Authorities say 2 killed in Ohio small plane crash

photo Caution tape stretches out at the back of a house, Saturday, Sept. 20, 2014, on Brightfield Court, in Liberty Township, Ohio, where a plane crashed.

MIDDLETOWN, Ohio - Authorities in southwest Ohio said both people aboard a small plane died Saturday morning when it crashed into a suburban neighborhood, damaging two homes while a family eating breakfast close to the fiery crash escaped injury.

The crash was reported to authorities just before 9 a.m. EDT Saturday. It clipped the side of a home, causing what authorities called "significant damage," and caught fire in a backyard in Liberty Township, some 25 miles north of Cincinnati in Butler County. Butler County and Liberty Township authorities said there were no reports of injuries to occupants of the home or to neighbors.

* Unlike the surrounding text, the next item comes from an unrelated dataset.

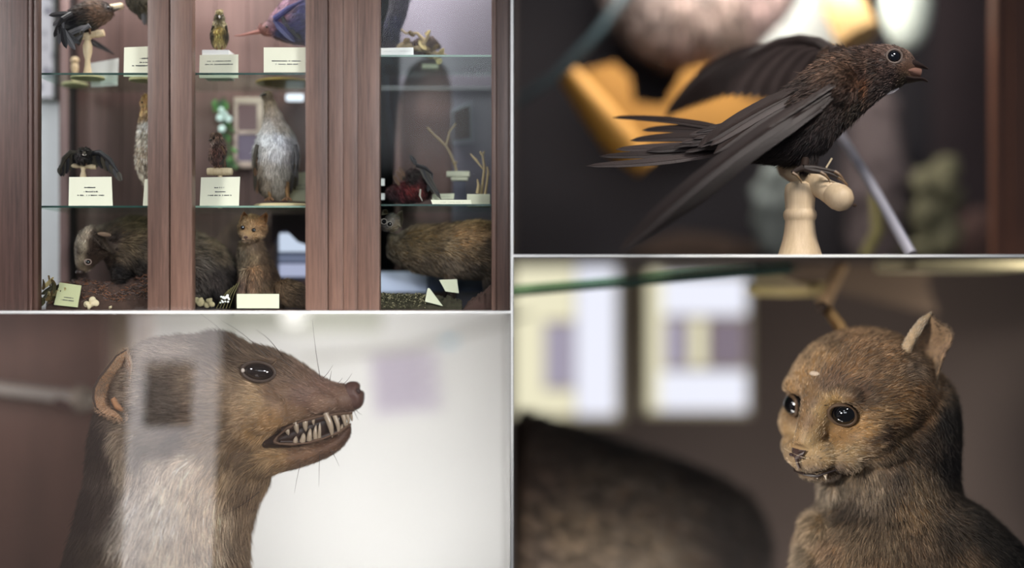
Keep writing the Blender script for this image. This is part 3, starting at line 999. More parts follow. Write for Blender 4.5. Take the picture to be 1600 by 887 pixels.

The Federal Aviation Administration says the plane was an Acro Sport II, a single-engine plane built in 1994. Registration records indicated it was based in Butler County, but the owner's name wasn't listed.

The FAA and the National Transportation Safety Board were investigating the cause of the crash.

Residents of the neighborhood told news reporters at the scene that they saw a biplane overhead that appeared to be doing stunts, before it went into a downward spiral and crashed. Several expressed relief that no one else was hurt with many families at home during the weekend morning.

"I was very shaken up because the plane landed in the backyard," Debbie Valentino, who lives two doors away from where the plane crashed, told The Cincinnati Enquirer. "There are young children in all these houses."

Butler County Sheriff's Chief Deputy Anthony Dwyer said both of the fatalities were men, but that he didn't have any other information to release yet as investigation continued. He said it's believed that the pilot was very experienced.

He said a husband, wife and young child were eating breakfast when the plane hit the garage area of their house, causing structural damage and leaving a hole. They were unharmed.

"If they had been standing by that wall, someone would have been killed," Dwyer said. "It hit in a very bad spot."

Siding melted on a second home near the plane.

Nearby resident Kevin Romer told WHIO TV that he saw the biplane fall down.

"We ran there, and by the time we got there, it was a raging inferno," Romer said. "We could see there was already somebody in there that didn't make it."